The idea or concept of the “Cloud” has been around for some time. Some of you may be familiar with Frame-Relay a WAN technology invented by Eric Scace while he worked for Sprint back in the late 80’s. Frame-Relay uses the concept of the cloud. Companies were presented with the concept of not paying more to have a point to point connection between their locations. The solution was to connect them over Frame-Relay which connected each location to a “Cloud” where the data would be routed securely from one location to the next.
Although “Cloud” didn’t become a buzz word until recently the concept has been in use for many years. The inception of virtualization by VMware in the early 2000’s started a new revolution. A revolution where x86 based computers or servers were no longer physical machines, but files that existed somewhere on storage and ran inside software based containers. This added a new level of flexibility to the datacenter. Files are flexible, files are movable, files can be manipulated and all this can be done programmatically. This opened the doorway for a new era. An era where a server had no boundaries and could exist anywhere. It didn’t have a row and rack and slot ID, it simply had a name.
Servers now float around datacenters from one piece of metal to another almost as a living organism socializing with other servers in the datacenter. Many companies didn’t know how to handle this. Processes required each server be tied to a physical asset for tracking purposed. This presented chanllenfes for companies how do you track a server with no ties to a physical piece of hardware? Many companies tried tracking where the server was running, as it moved from one host to another updating their asset system, keeping good watch on where it was running at all times. This proved to be somewhat challenging, doing this manually mean constantly watching the servers move from one host to another and then manually updating the asset database or not taking advantage of these features.
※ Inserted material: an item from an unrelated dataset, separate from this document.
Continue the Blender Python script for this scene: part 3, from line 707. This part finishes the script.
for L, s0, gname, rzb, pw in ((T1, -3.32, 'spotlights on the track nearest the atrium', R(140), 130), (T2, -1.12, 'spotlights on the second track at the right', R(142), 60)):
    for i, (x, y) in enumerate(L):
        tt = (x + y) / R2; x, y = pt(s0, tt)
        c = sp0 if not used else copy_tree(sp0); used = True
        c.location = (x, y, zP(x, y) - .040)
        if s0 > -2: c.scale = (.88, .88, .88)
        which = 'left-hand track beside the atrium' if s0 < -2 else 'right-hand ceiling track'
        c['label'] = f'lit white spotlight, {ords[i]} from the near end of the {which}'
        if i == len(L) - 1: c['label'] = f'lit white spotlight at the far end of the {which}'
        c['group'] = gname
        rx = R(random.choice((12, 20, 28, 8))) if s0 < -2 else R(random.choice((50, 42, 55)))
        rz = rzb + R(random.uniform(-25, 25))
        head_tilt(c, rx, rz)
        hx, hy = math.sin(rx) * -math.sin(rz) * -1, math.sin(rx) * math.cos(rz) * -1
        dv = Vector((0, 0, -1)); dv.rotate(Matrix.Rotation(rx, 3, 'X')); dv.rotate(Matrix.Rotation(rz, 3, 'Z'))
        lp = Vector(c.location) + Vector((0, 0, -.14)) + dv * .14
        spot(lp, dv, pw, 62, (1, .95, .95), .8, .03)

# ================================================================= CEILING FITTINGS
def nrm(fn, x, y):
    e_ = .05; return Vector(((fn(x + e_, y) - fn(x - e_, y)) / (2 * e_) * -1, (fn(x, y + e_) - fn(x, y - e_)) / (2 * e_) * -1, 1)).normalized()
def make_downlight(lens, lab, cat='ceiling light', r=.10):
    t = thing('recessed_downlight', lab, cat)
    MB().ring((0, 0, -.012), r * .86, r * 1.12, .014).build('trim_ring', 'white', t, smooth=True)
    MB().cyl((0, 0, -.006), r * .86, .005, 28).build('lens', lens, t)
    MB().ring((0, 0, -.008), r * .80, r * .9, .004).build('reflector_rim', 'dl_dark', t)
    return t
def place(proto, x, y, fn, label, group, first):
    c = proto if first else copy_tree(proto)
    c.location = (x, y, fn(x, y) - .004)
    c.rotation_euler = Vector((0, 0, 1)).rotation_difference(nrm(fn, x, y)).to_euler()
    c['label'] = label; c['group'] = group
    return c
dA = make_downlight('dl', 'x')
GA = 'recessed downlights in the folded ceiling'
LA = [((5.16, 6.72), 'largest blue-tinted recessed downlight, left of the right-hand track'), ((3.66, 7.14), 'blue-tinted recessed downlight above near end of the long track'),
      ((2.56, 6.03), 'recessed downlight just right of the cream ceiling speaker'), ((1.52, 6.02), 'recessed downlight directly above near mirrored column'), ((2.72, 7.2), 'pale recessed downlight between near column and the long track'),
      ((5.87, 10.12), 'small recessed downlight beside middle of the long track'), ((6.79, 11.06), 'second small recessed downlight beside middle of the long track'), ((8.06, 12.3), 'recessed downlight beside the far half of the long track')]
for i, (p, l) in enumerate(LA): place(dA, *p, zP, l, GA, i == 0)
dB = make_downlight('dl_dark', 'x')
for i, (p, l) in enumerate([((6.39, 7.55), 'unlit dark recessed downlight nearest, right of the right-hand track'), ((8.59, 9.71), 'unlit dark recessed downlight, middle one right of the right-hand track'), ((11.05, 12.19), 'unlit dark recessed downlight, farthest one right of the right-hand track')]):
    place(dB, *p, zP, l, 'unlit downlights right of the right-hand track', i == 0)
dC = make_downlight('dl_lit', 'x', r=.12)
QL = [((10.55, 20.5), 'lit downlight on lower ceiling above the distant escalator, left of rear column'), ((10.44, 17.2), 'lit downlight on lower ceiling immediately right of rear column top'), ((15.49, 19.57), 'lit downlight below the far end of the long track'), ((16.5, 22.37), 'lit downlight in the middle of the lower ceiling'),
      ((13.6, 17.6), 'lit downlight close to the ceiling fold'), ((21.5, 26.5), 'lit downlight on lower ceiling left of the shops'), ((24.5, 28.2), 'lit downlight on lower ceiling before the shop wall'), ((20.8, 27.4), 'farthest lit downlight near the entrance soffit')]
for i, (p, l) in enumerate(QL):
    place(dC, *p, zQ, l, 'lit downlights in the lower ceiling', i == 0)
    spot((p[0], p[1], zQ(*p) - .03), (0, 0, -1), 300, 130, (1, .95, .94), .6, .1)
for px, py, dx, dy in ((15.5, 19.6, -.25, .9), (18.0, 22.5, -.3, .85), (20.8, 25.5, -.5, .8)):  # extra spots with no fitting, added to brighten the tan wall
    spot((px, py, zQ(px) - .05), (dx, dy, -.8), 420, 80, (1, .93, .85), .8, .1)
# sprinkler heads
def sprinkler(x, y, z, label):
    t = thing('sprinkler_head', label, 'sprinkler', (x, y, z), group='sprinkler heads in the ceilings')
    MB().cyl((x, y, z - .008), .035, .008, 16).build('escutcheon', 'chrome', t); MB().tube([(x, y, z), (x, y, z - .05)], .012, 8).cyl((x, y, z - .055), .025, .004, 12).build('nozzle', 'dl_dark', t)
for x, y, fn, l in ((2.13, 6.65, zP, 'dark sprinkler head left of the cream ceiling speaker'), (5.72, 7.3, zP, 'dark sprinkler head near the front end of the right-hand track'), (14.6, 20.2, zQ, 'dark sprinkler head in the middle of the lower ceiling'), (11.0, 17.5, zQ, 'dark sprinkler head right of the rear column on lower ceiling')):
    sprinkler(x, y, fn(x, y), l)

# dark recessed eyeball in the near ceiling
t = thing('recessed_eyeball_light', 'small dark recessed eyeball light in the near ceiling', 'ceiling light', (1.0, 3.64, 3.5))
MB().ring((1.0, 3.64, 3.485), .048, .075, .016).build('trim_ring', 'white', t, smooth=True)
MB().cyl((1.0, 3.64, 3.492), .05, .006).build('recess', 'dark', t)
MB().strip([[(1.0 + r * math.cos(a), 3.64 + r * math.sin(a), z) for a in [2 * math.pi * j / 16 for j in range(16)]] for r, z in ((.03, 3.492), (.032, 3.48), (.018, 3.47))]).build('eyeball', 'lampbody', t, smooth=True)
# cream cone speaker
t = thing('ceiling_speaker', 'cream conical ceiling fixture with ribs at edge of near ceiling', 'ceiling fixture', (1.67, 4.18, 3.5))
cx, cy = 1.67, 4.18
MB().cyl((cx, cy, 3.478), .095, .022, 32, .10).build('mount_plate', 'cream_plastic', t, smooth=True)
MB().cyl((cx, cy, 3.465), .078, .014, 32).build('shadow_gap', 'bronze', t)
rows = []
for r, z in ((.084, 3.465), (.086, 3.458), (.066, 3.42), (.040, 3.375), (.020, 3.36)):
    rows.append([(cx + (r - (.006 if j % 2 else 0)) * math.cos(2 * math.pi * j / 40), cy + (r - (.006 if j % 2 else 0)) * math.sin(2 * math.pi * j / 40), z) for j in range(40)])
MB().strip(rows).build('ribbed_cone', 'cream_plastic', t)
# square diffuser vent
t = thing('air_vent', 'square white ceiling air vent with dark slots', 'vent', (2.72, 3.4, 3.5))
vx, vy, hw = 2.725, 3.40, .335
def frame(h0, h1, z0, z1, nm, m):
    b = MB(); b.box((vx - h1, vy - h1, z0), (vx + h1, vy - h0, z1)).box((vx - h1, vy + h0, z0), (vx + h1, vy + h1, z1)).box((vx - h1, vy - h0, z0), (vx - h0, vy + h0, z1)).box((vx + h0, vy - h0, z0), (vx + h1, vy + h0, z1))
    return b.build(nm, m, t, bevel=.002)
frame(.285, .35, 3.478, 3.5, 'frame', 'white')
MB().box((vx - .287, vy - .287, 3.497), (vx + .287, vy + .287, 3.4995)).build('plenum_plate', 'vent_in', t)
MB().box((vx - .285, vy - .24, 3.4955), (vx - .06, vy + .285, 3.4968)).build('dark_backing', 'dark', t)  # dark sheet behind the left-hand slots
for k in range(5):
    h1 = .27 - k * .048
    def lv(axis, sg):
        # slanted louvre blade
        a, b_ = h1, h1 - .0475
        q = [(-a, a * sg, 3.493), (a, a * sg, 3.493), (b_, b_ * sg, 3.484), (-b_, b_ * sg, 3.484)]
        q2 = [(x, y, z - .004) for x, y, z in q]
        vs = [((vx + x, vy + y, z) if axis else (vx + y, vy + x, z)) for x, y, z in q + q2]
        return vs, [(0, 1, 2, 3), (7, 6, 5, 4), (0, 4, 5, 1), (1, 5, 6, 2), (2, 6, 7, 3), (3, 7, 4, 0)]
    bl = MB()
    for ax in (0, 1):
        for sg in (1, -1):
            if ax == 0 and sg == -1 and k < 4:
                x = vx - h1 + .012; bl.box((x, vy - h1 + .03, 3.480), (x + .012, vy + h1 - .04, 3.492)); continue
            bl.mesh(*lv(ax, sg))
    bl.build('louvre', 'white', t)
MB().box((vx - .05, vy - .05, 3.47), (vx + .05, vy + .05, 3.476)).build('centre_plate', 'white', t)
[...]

This lead some to develop scripts that would run on a schedule that would find the location of the server and then update the asset database. So the dawn of what we know call the “Cloud” was on the verge of creation. Scripts that automate interactions with machine moving around the datacenter with no rhyme or reason. Servers moving around to ensure efficiency and reliability and companies struggling to keep up with their every move. Scripts started to emerge to allow for more efficient creation of virtual machines, scripts to perform bulk operations of virtual machines, scripts to deploy hypervisors that could run more virtual machines. IT organizations delivering servers more quickly and rapidly to the business and much like children as the businesses started getting everything they ask for, the more quickly the business would consume them and the more the business wanted.
This quickly led to virtualizaion sprawl. IT started loosing track of what was running in their datacenters, what was in use and what was not needed any longer. The lines of business keep wanting more and more, not only do they now want their servers delivered more quickly, but their applications as well. They have come to accept that they don’t know where there is server running and no longer care. Now it’s about getting what they want as quickly as they want. Consumer websites delivering music, storage, and movies all at the speed of light leads to people wanting the same level of service from IT. The culmination of all these create a huge demand on the industry to deliver services to anyone and everyone who needs them without the headaches of what storage fabric is it one, which storage to utilize, what network should it be on, what switch port is it using, or which server can we use and so on.
The ability to automate and deliver servers to consumers via a web interface based on request. What a grand idea. It has been being utilized in the consumer market for years, but not in enterprise IT. So companies shifted focus to produce what everyone was asking for, new companies emerged and create products to solve this ever growing problem. Automation, Integration, traveling servers, virtual networks, virtual storage, nobody knows where systems live and IT needed some answers when someone asks where exactly is my server running. The answer is the “Cloud”. It sounds good right? It’s running in the “Cloud” and so it was born. The Cloud era.